What you are asked to do -
The exercise asks for every line of the data to be reproduced exactly.
'''
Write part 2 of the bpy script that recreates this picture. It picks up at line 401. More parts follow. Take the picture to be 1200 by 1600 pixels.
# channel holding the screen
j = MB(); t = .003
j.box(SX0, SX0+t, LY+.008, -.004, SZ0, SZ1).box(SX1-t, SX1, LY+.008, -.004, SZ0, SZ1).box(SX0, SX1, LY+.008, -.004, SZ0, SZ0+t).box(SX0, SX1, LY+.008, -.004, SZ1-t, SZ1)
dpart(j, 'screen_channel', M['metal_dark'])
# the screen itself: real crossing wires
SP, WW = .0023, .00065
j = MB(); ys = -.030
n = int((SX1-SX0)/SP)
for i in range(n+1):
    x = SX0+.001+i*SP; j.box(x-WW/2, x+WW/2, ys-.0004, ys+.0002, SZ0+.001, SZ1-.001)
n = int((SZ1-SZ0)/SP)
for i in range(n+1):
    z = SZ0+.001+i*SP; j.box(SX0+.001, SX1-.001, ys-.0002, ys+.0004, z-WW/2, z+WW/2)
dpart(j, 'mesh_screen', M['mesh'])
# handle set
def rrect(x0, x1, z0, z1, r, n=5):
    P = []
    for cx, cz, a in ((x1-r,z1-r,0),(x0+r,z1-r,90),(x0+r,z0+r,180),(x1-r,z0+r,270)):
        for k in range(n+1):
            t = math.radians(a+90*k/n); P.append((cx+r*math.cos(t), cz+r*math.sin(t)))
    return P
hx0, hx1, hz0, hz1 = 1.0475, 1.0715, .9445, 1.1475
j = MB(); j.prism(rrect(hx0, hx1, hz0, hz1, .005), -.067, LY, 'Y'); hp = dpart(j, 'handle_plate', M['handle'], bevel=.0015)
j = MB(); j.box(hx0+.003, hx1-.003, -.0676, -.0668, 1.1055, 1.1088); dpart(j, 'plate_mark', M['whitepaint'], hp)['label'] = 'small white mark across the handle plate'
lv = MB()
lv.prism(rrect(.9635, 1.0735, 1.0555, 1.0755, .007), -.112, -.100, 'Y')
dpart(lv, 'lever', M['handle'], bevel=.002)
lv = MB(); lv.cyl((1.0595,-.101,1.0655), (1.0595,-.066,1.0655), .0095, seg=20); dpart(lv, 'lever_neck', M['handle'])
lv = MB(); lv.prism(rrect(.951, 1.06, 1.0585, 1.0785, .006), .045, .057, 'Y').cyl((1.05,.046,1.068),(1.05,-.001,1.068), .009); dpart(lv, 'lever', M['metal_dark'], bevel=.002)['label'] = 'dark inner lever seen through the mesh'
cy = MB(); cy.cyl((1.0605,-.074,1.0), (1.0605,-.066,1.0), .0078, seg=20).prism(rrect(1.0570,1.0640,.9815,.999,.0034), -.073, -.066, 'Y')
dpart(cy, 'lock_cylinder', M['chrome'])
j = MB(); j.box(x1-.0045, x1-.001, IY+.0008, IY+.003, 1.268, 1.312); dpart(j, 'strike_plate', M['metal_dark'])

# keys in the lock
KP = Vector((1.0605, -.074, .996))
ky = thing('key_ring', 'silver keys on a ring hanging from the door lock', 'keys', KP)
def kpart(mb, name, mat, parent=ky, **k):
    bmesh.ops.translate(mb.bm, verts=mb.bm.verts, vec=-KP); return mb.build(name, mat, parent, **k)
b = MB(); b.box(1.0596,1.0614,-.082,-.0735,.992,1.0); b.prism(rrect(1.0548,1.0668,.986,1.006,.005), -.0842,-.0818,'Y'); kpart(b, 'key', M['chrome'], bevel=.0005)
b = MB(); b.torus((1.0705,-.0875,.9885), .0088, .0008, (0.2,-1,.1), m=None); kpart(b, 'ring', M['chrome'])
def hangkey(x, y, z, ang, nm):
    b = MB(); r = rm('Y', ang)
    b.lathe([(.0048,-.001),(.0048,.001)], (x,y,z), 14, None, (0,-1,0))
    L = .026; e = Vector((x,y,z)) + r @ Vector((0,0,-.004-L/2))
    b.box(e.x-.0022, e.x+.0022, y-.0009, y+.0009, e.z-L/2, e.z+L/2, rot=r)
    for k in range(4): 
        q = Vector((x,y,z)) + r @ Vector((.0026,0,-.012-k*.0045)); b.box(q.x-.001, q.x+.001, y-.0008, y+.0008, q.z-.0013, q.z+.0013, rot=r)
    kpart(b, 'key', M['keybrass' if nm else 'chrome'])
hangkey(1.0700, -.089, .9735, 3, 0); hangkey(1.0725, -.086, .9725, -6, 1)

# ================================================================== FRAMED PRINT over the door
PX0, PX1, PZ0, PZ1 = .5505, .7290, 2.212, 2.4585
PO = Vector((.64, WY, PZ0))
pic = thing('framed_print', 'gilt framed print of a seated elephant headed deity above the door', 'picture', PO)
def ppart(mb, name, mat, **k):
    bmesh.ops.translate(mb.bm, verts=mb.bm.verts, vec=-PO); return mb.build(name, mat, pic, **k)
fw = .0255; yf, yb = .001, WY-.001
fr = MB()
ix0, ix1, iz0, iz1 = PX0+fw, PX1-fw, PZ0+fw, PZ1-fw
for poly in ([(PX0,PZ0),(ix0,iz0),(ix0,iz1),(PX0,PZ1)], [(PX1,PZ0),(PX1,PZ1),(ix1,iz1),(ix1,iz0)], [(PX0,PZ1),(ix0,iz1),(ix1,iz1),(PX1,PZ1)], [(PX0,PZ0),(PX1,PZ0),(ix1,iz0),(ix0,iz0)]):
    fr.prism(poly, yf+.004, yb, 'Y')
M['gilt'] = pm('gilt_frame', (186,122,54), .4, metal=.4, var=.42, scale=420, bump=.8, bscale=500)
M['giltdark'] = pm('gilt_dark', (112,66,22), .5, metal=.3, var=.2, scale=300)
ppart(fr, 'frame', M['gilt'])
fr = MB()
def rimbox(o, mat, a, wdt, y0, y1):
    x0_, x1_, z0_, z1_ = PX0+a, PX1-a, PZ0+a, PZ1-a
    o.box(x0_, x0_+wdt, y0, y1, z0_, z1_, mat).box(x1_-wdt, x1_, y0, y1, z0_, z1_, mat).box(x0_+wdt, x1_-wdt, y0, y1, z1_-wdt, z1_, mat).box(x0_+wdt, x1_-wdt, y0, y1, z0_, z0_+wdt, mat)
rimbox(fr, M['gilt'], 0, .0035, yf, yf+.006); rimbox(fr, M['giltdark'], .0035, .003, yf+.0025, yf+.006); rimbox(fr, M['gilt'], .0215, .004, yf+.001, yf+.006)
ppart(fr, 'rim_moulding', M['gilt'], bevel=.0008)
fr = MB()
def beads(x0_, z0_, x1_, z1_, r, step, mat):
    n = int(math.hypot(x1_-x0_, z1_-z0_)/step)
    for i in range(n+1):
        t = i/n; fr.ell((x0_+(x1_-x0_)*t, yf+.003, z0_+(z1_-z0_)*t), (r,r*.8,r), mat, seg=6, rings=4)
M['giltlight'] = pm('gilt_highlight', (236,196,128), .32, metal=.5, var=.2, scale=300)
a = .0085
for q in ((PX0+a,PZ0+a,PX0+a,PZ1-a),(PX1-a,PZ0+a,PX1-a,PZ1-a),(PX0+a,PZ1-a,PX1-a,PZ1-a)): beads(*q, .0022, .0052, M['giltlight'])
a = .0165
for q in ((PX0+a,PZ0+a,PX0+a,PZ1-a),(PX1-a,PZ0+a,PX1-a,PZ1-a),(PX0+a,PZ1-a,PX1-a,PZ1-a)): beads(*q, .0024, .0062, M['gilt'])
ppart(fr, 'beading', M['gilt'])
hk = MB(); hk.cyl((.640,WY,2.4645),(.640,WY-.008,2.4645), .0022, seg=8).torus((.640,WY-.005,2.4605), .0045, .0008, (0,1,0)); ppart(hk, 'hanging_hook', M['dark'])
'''
Task response -
Write part 2 of the bpy script that recreates this picture. It picks up at line 401. More parts follow. Take the picture to be 1200 by 1600 pixels.
# channel holding the screen
j = MB(); t = .003
j.box(SX0, SX0+t, LY+.008, -.004, SZ0, SZ1).box(SX1-t, SX1, LY+.008, -.004, SZ0, SZ1).box(SX0, SX1, LY+.008, -.004, SZ0, SZ0+t).box(SX0, SX1, LY+.008, -.004, SZ1-t, SZ1)
dpart(j, 'screen_channel', M['metal_dark'])
# the screen itself: real crossing wires
SP, WW = .0023, .00065
j = MB(); ys = -.030
n = int((SX1-SX0)/SP)
for i in range(n+1):
    x = SX0+.001+i*SP; j.box(x-WW/2, x+WW/2, ys-.0004, ys+.0002, SZ0+.001, SZ1-.001)
n = int((SZ1-SZ0)/SP)
for i in range(n+1):
    z = SZ0+.001+i*SP; j.box(SX0+.001, SX1-.001, ys-.0002, ys+.0004, z-WW/2, z+WW/2)
dpart(j, 'mesh_screen', M['mesh'])
# handle set
def rrect(x0, x1, z0, z1, r, n=5):
    P = []
    for cx, cz, a in ((x1-r,z1-r,0),(x0+r,z1-r,90),(x0+r,z0+r,180),(x1-r,z0+r,270)):
        for k in range(n+1):
            t = math.radians(a+90*k/n); P.append((cx+r*math.cos(t), cz+r*math.sin(t)))
    return P
hx0, hx1, hz0, hz1 = 1.0475, 1.0715, .9445, 1.1475
j = MB(); j.prism(rrect(hx0, hx1, hz0, hz1, .005), -.067, LY, 'Y'); hp = dpart(j, 'handle_plate', M['handle'], bevel=.0015)
j = MB(); j.box(hx0+.003, hx1-.003, -.0676, -.0668, 1.1055, 1.1088); dpart(j, 'plate_mark', M['whitepaint'], hp)['label'] = 'small white mark across the handle plate'
lv = MB()
lv.prism(rrect(.9635, 1.0735, 1.0555, 1.0755, .007), -.112, -.100, 'Y')
dpart(lv, 'lever', M['handle'], bevel=.002)
lv = MB(); lv.cyl((1.0595,-.101,1.0655), (1.0595,-.066,1.0655), .0095, seg=20); dpart(lv, 'lever_neck', M['handle'])
lv = MB(); lv.prism(rrect(.951, 1.06, 1.0585, 1.0785, .006), .045, .057, 'Y').cyl((1.05,.046,1.068),(1.05,-.001,1.068), .009); dpart(lv, 'lever', M['metal_dark'], bevel=.002)['label'] = 'dark inner lever seen through the mesh'
cy = MB(); cy.cyl((1.0605,-.074,1.0), (1.0605,-.066,1.0), .0078, seg=20).prism(rrect(1.0570,1.0640,.9815,.999,.0034), -.073, -.066, 'Y')
dpart(cy, 'lock_cylinder', M['chrome'])
j = MB(); j.box(x1-.0045, x1-.001, IY+.0008, IY+.003, 1.268, 1.312); dpart(j, 'strike_plate', M['metal_dark'])

# keys in the lock
KP = Vector((1.0605, -.074, .996))
ky = thing('key_ring', 'silver keys on a ring hanging from the door lock', 'keys', KP)
def kpart(mb, name, mat, parent=ky, **k):
    bmesh.ops.translate(mb.bm, verts=mb.bm.verts, vec=-KP); return mb.build(name, mat, parent, **k)
b = MB(); b.box(1.0596,1.0614,-.082,-.0735,.992,1.0); b.prism(rrect(1.0548,1.0668,.986,1.006,.005), -.0842,-.0818,'Y'); kpart(b, 'key', M['chrome'], bevel=.0005)
b = MB(); b.torus((1.0705,-.0875,.9885), .0088, .0008, (0.2,-1,.1), m=None); kpart(b, 'ring', M['chrome'])
def hangkey(x, y, z, ang, nm):
    b = MB(); r = rm('Y', ang)
    b.lathe([(.0048,-.001),(.0048,.001)], (x,y,z), 14, None, (0,-1,0))
    L = .026; e = Vector((x,y,z)) + r @ Vector((0,0,-.004-L/2))
    b.box(e.x-.0022, e.x+.0022, y-.0009, y+.0009, e.z-L/2, e.z+L/2, rot=r)
    for k in range(4): 
        q = Vector((x,y,z)) + r @ Vector((.0026,0,-.012-k*.0045)); b.box(q.x-.001, q.x+.001, y-.0008, y+.0008, q.z-.0013, q.z+.0013, rot=r)
    kpart(b, 'key', M['keybrass' if nm else 'chrome'])
hangkey(1.0700, -.089, .9735, 3, 0); hangkey(1.0725, -.086, .9725, -6, 1)

# ================================================================== FRAMED PRINT over the door
PX0, PX1, PZ0, PZ1 = .5505, .7290, 2.212, 2.4585
PO = Vector((.64, WY, PZ0))
pic = thing('framed_print', 'gilt framed print of a seated elephant headed deity above the door', 'picture', PO)
def ppart(mb, name, mat, **k):
    bmesh.ops.translate(mb.bm, verts=mb.bm.verts, vec=-PO); return mb.build(name, mat, pic, **k)
fw = .0255; yf, yb = .001, WY-.001
fr = MB()
ix0, ix1, iz0, iz1 = PX0+fw, PX1-fw, PZ0+fw, PZ1-fw
for poly in ([(PX0,PZ0),(ix0,iz0),(ix0,iz1),(PX0,PZ1)], [(PX1,PZ0),(PX1,PZ1),(ix1,iz1),(ix1,iz0)], [(PX0,PZ1),(ix0,iz1),(ix1,iz1),(PX1,PZ1)], [(PX0,PZ0),(PX1,PZ0),(ix1,iz0),(ix0,iz0)]):
    fr.prism(poly, yf+.004, yb, 'Y')
M['gilt'] = pm('gilt_frame', (186,122,54), .4, metal=.4, var=.42, scale=420, bump=.8, bscale=500)
M['giltdark'] = pm('gilt_dark', (112,66,22), .5, metal=.3, var=.2, scale=300)
ppart(fr, 'frame', M['gilt'])
fr = MB()
def rimbox(o, mat, a, wdt, y0, y1):
    x0_, x1_, z0_, z1_ = PX0+a, PX1-a, PZ0+a, PZ1-a
    o.box(x0_, x0_+wdt, y0, y1, z0_, z1_, mat).box(x1_-wdt, x1_, y0, y1, z0_, z1_, mat).box(x0_+wdt, x1_-wdt, y0, y1, z1_-wdt, z1_, mat).box(x0_+wdt, x1_-wdt, y0, y1, z0_, z0_+wdt, mat)
rimbox(fr, M['gilt'], 0, .0035, yf, yf+.006); rimbox(fr, M['giltdark'], .0035, .003, yf+.0025, yf+.006); rimbox(fr, M['gilt'], .0215, .004, yf+.001, yf+.006)
ppart(fr, 'rim_moulding', M['gilt'], bevel=.0008)
fr = MB()
def beads(x0_, z0_, x1_, z1_, r, step, mat):
    n = int(math.hypot(x1_-x0_, z1_-z0_)/step)
    for i in range(n+1):
        t = i/n; fr.ell((x0_+(x1_-x0_)*t, yf+.003, z0_+(z1_-z0_)*t), (r,r*.8,r), mat, seg=6, rings=4)
M['giltlight'] = pm('gilt_highlight', (236,196,128), .32, metal=.5, var=.2, scale=300)
a = .0085
for q in ((PX0+a,PZ0+a,PX0+a,PZ1-a),(PX1-a,PZ0+a,PX1-a,PZ1-a),(PX0+a,PZ1-a,PX1-a,PZ1-a)): beads(*q, .0022, .0052, M['giltlight'])
a = .0165
for q in ((PX0+a,PZ0+a,PX0+a,PZ1-a),(PX1-a,PZ0+a,PX1-a,PZ1-a),(PX0+a,PZ1-a,PX1-a,PZ1-a)): beads(*q, .0024, .0062, M['gilt'])
ppart(fr, 'beading', M['gilt'])
hk = MB(); hk.cyl((.640,WY,2.4645),(.640,WY-.008,2.4645), .0022, seg=8).torus((.640,WY-.005,2.4605), .0045, .0008, (0,1,0)); ppart(hk, 'hanging_hook', M['dark'])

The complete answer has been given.